RECORDED INFORMATION:
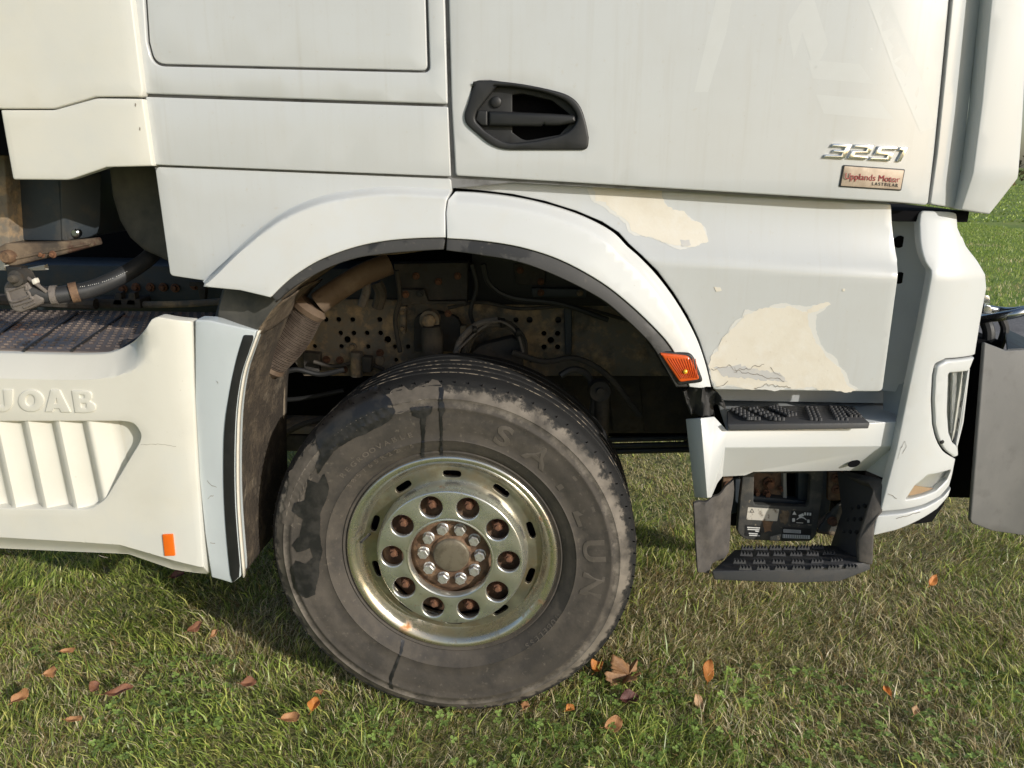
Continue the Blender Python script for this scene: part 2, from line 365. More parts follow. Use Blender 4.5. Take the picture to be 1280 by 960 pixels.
# tyre: dusty brown sidewall, paler scuffed shoulder ring, clean black tread
def tyre_mat():
    m = mat('tyre_rubber', (.066, .057, .047), .8, layers=[((.105, .09, .074), .85, 7, .42, .68, .8), ((.04, .036, .032), .7, 12, .5, .62, .7), ((.2, .17, .135), .9, 70, .6, .72, .5), ((.045, .04, .036), .75, 20, .5, .7, .7)], bump=(70, .25, .003))
    t = m.node_tree; N = t.nodes; L = t.links; b = N['Principled BSDF']
    tc = N.new('ShaderNodeTexCoord'); sp = N.new('ShaderNodeSeparateXYZ'); L.new(tc.outputs['Object'], sp.inputs[0])
    cx = N.new('ShaderNodeCombineXYZ'); L.new(sp.outputs[0], cx.inputs[0]); L.new(sp.outputs[2], cx.inputs[2])
    ln = N.new('ShaderNodeVectorMath'); ln.operation = 'LENGTH'; L.new(cx.outputs[0], ln.inputs[0])
    no = N.new('ShaderNodeTexNoise'); no.inputs['Scale'].default_value = 30; no.inputs['Detail'].default_value = 8; no.inputs['Roughness'].default_value = .7; L.new(tc.outputs['Object'], no.inputs[0])
    ad = N.new('ShaderNodeMath'); ad.operation = 'MULTIPLY_ADD'; L.new(no.outputs[0], ad.inputs[0]); ad.inputs[1].default_value = .09; L.new(ln.outputs['Value'], ad.inputs[2])
    def ramp(pts):
        r = N.new('ShaderNodeValToRGB'); L.new(ad.outputs[0], r.inputs[0])
        while len(r.color_ramp.elements) < len(pts): r.color_ramp.elements.new(.5)
        for e, (p, v) in zip(r.color_ramp.elements, pts): e.position = p; e.color = (v, v, v, 1)
        return r
    dust = ramp([(.515, 0), (.535, .85), (.553, 1), (.562, .15)])
    black = ramp([(.556, 0), (.568, 1)])
    old = b.inputs['Base Color'].links[0].from_socket
    n2 = N.new('ShaderNodeTexNoise'); n2.inputs['Scale'].default_value = 11; n2.inputs['Detail'].default_value = 6; L.new(tc.outputs['Object'], n2.inputs[0])
    mr = N.new('ShaderNodeMapRange'); mr.inputs[1].default_value = .35; mr.inputs[2].default_value = .62; L.new(n2.outputs[0], mr.inputs[0])
    mu = N.new('ShaderNodeMath'); mu.operation = 'MULTIPLY'; L.new(dust.outputs[0], mu.inputs[0]); L.new(mr.outputs[0], mu.inputs[1])
    a = N.new('ShaderNodeMix'); a.data_type = 'RGBA'; L.new(mu.outputs[0], a.inputs[0]); L.new(old, a.inputs[6]); a.inputs[7].default_value = (.235, .205, .17, 1)
    c = N.new('ShaderNodeMix'); c.data_type = 'RGBA'; L.new(black.outputs[0], c.inputs[0]); L.new(a.outputs[2], c.inputs[6]); c.inputs[7].default_value = (.012, .012, .012, 1)
    L.new(c.outputs[2], b.inputs['Base Color'])
    return m
M['tyre'] = tyre_mat()
M['tyretext'] = mat('raised_tyre_lettering', (.1, .086, .071), .75, layers=[((.14, .12, .1), .8, 30, .45, .65, .8)])

# ------------------------------------------------------------------ setting: ground, road, hedge
def struct(o): o['kind'] = 'structure'; return o
def gz(x, y):
    x = np.asarray(x, float); y = np.asarray(y, float)
    return .008*np.sin(2.1*x+.7)*np.cos(1.7*y) + .006*np.sin(5.3*x-2.2*y)
def ground_mat():
    m = mat('turf_soil', (.22, .22, .075), .95, layers=[((.2, .26, .06), .95, 2.2, .42, .6, .9), ((.42, .34, .15), .95, 1.1, .5, .66, .8), ((.07, .065, .028), .95, 22, .5, .7, .9)], bump=(40, .8, .03))
    return m
M['ground'] = ground_mat()
xs = np.concatenate([[-400, -120, -40, -15, -7], np.linspace(-4, 6, 70), [8, 12, 20, 45, 120, 400]])
ys = np.concatenate([[-300, -80, -25, -8, -4], np.linspace(-2, 5.6, 60), [7, 9, 12, 18, 30, 60, 140, 400, 900]])
XX, YY = np.meshgrid(xs, ys); ZZ = gz(XX, YY)*np.clip((7-np.abs(YY))/2, 0, 1) - np.where((YY > 3.4) & (YY < 7), .0, 0)
nx, ny = len(xs), len(ys)
me = bpy.data.meshes.new('ground')
me.from_pydata(np.stack([XX, YY, ZZ], -1).reshape(-1, 3).tolist(), [], [(j*nx+i, j*nx+i+1, (j+1)*nx+i+1, (j+1)*nx+i) for j in range(ny-1) for i in range(nx-1)])
ground = struct(link('ground', me, M['ground'], None))
M['asphalt'] = mat('asphalt', (.24, .225, .215), .92, spec=.2, layers=[((.34, .315, .3), .95, 40, .45, .65, .8), ((.15, .14, .135), .95, 2, .5, .7, .5)], bump=(150, .5, .006))
me = bpy.data.meshes.new('road'); rx = [-200, -40, 0, 40, 200]
V = []; Fc = []
for i, x in enumerate(rx): V += [(x, 3.2, -.03), (x, 3.33, .03), (x, 6.87, .03), (x, 7.0, -.03)]
for i in range(len(rx)-1):
    for k in range(3): Fc.append((i*4+k, i*4+4+k, i*4+5+k, i*4+1+k))
me.from_pydata(V, [], [f[::1] for f in Fc])
bm = bmesh.new(); bm.from_mesh(me); bmesh.ops.recalc_face_normals(bm, faces=bm.faces)
for f in bm.faces:
    if f.normal.z < 0: f.normal_flip()
bm.to_mesh(me); bm.free()
road = struct(link('road', me, M['asphalt'], None))
M['field'] = mat('mown_field', (.17, .25, .04), .95, layers=[((.25, .32, .06), .95, .8, .45, .55, .8, (.12, 1.6, 1)), ((.3, .28, .1), .95, 1.2, .52, .66, .6), ((.1, .15, .03), .95, 5, .5, .7, .6)], bump=(6, .6, .08))
me = bpy.data.meshes.new('field'); fx = [-400, -100, -20, 0, 20, 100, 400]; fy = [6.9, 12, 30, 100, 400, 900]
me.from_pydata([(x, y, .006) for y in fy for x in fx], [], [(j*7+i, j*7+i+1, (j+1)*7+i+1, (j+1)*7+i) for j in range(5) for i in range(6)])
field = struct(link('field', me, M['field'], None))

# ------------------------------------------------------------------ the truck
truck = bpy.data.objects.new('truck', None); col.objects.link(truck)
truck['label'] = 'white heavy truck with peeling paint on its lower door, parked on the grass'
truck['category'] = 'truck'
def xw(px, py=300, Y=0.0): return U(px, py, Y).x
def zw(px, py, Y=0.0): return U(px, py, Y).z
# surface of the cab side: leans in a little towards the top, rounds towards the front corner
XF = xw(1060, 120)
def cabY(x, z): return .012*max(0, z-1.45)**1.5 + .55*max(0, x-XF)**2
# ---- inner shells, black in place of shade, that close the cab and the engine bay behind the outer panels
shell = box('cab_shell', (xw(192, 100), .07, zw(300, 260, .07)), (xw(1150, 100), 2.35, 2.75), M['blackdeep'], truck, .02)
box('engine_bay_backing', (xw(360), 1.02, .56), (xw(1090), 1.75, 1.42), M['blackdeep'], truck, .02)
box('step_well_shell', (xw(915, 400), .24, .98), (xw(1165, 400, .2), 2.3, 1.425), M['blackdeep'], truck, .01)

# ---- cab side behind the door
panel('cab_inner_skin', [(130, -160), (158, 0), (176, 117), (187, 204), (197, 222), (560, 236), (640, 228), (1150, 256), (1182, 0), (1193, -160)], cabY, M['seam'], truck, .004, 0, .09, dy=.0135,
      holes=[[(588, 108), (597, 101.5), (612, 101), (715, 118), (733, 140), (738, 176), (732, 188), (620, 189), (579, 151)]])
pn = panel('cab_side_panel', [(150, -150), (168, 0), (174, 50), (181, 117, 3), (559.5, 130, 3), (556, 0), (551, -150)], cabY, M['paint'], truck, .012, .004, .06,
           holes=[[(170, -140), (179, -10), (183, 52), (191, 82.5, 22), (520, 90.5), (537.5, 90.5, 14), (534.5, 0), (531, -140)]])
panel('locker_lid', [(175, -134), (182, -10), (186, 52), (193, 79.5, 20), (518, 87.5), (534, 88, 12), (531.5, 0), (528, -134)], cabY, M['paint'], pn, .009, .003, .08, dy=.0035)
panel('cab_strip_panel', [(181.5, 121, 2), (560, 133.5, 2), (563.5, 220.5, 2), (192.5, 206, 2)], cabY, M['paint'], truck, .012, .003, .07)
# rear quarter panel with the arch flare
def quarterY(x, z): return .010
panel('quarter_panel', [(197, 208.5, 4), (194, 213), (212.5, 344.5, 5), (330, 362), (420, 300), (556, 280), (558, 255), (565, 238), (563.5, 223.5, 3)], quarterY, M['paint'], truck, .03, .003, .06)
C1 = catmull([(253, 352), (275, 333), (300, 308), (330, 282), (360, 262), (400, 246), (440, 238), (490, 234), (563, 237.5)])
C2 = catmull([(557, 297), (520, 298), (480, 301.5), (440, 310), (400, 325), (370, 343), (352, 358), (338, 372)])
def distf(curve, Y):
    P = np.array([(q.x, q.z) for q in (U(a, b, Y) for a, b in curve)])
    A, B = P[:-1], P[1:]
    def f(x, z):
        q = np.array((x, z)); d = B-A; t = np.clip(np.sum((q-A)*d, 1)/np.sum(d*d, 1), 0, 1)
        return math.sqrt(np.min(np.sum((A+d*t[:, None]-q)**2, 1)))
    return f
dC1 = distf(C1, -.01)
xr0, xr1 = xw(253, 352), xw(560, 250)
def flareRY(x, z):
    d = dC1(x, z); k = 1 - .62*sst(xr0, xr1-.12, x)          # stands out more towards the rear
    return .002 - (.006 + .066*k)*sst(.0, .02, d) - .25*max(0, d-.025)*(1-.6*k)
fr = panel('rear_wheel_flare', C1 + [(561, 244), (558, 252), (556.5, 265)] + C2 + [(300, 363)], flareRY, M['paint_flare'], truck, .05, .003, .022, extra=rails(C1, -.01, (.004, .007, .010, .013, .016, .019, .023, .03)), smooth=60)
C3 = catmull([(554.5, 312), (520, 314), (480, 317.5), (445, 323), (410, 335), (380, 351), (357, 367), (346, 377)])
lipRY = lambda x, z: flareRY(x, z) + .006
panel('arch_lip', C2[:-1] + [(339, 371)] + C3[::-1], lipRY, M['lip'], fr, .03, .003, .03)
# front flare
C4 = catmull([(569, 239.5), (600, 241.5), (640, 246.5), (680, 255), (720, 267.5), (750, 281), (770, 293.5), (784, 308), (800, 322), (820, 343), (840, 369), (858, 398), (872, 426), (882, 455), (889, 484)])
C5 = catmull([(558.5, 298), (600, 301), (650, 309), (700, 325), (750, 352), (787, 380.5), (820, 412), (838, 433), (852, 458), (862, 484)])
dC4 = distf(C4, -.01)
def flareFY(x, z):
    d = dC4(x, z); return .004 - .030*sst(0, .03, d) - .27*max(0, d-.02)
ff = panel('front_wheel_flare', C4 + C5[::-1] + [(557.5, 265), (560, 250)], flareFY, M['paint_flare'], truck, .05, .003, .022, extra=rails(C4, -.01, (.006, .011, .016, .021, .026, .032)), smooth=60)
C6 = catmull([(557.5, 313), (600, 319), (650, 328), (700, 347), (750, 373), (780, 397), (807, 423), (822, 443), (845, 484)])
panel('arch_lip', C5 + C6[::-1], lambda x, z: flareFY(x, z)+.006, M['lip'], ff, .03, .003, .03)
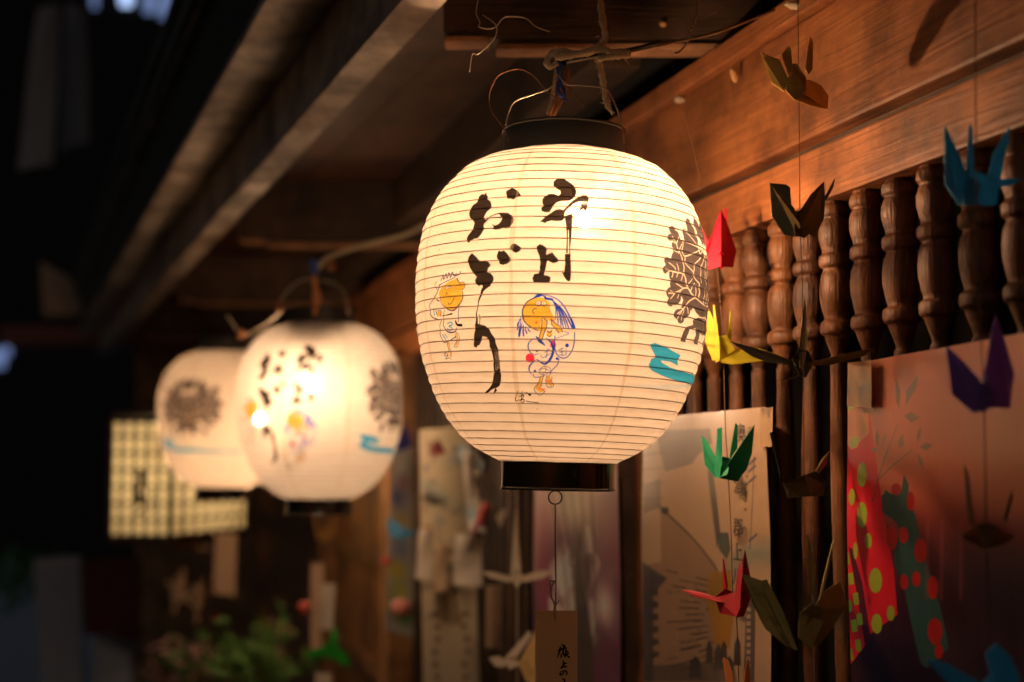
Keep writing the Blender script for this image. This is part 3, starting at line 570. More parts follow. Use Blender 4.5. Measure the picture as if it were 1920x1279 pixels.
# paper tag under the nearest lantern
tcv = Canvas(256, 480, (.93, .83, .66)); tcv.neutral = False
ZT0, ZT1, XT0, XT1 = 1145, 1305, 1004, 1083
tcv.map = lambda x, y: ((940 + x / 2.983 - XT0) / (XT1 - XT0) * 256, 480 - (850 + y / 2.983 - ZT0) / (ZT1 - ZT0) * 480)
for q, w in (([(338,1070),(352,1082)],[4,14]), ([(318,1106),(340,1098),(362,1090)],[6,11,7]), ([(330,1086),(326,1110),(314,1146)],[8,12,4]), ([(348,1092),(346,1120),(352,1132)],10), ([(336,1126),(334,1146)],8), ([(362,1098),(360,1122),(356,1142)],9), ([(366,1110),(374,1120),(366,1132),(380,1144)],[7,9,8,10]), ([(346,1164),(348,1180),(344,1196)],[6,12,10]), ([(350,1180),(362,1178)],9), ([(336,1202),(348,1196),(362,1196)],[12,9,10]), ([(352,1218),(348,1232),(332,1242),(328,1234),(340,1222),(358,1220),(368,1230),(360,1244)],[6,8,9,7,6,7,9,4]), ([(344,1264),(354,1272),(352,1290)],[8,12,9]), ([(330,1300),(350,1292),(372,1290)],9), ([(350,1300),(346,1330)],9)): tcv.stroke(q, w if isinstance(w, list) else [w] * len(q), (.03, .02, .02))
TAGM = printed('tag_card', tcv.image('tag_print'), .7, 0, .5)
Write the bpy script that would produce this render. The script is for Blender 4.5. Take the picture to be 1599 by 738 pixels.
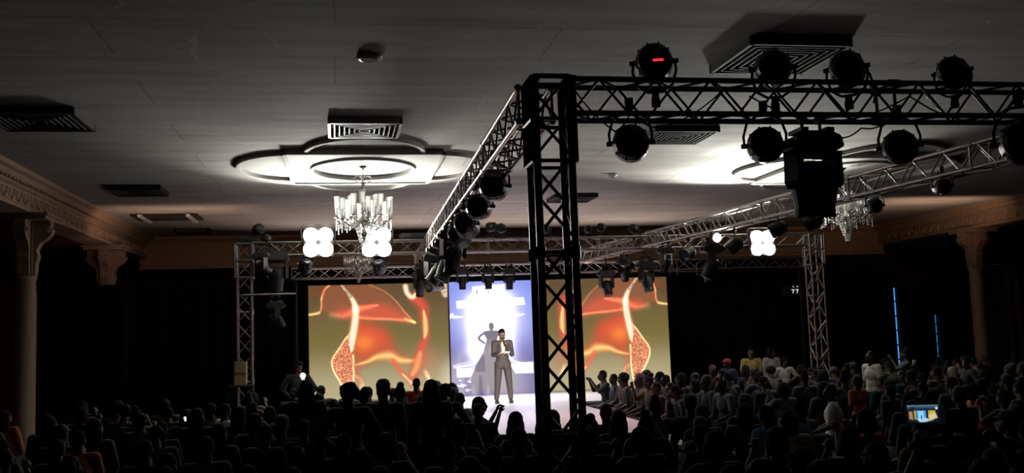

SHORT EXERCISE:
Copy out every line of the data that includes "image".

EXPECTED ANSWER:
Keep writing the Blender script for this image. This is part 3, starting at line 570. More parts follow. Use Blender 4.5. Measure the picture as if it were 1920x1279 pixels.
TAGM = printed('tag_card', tcv.image('tag_print'), .7, 0, .5)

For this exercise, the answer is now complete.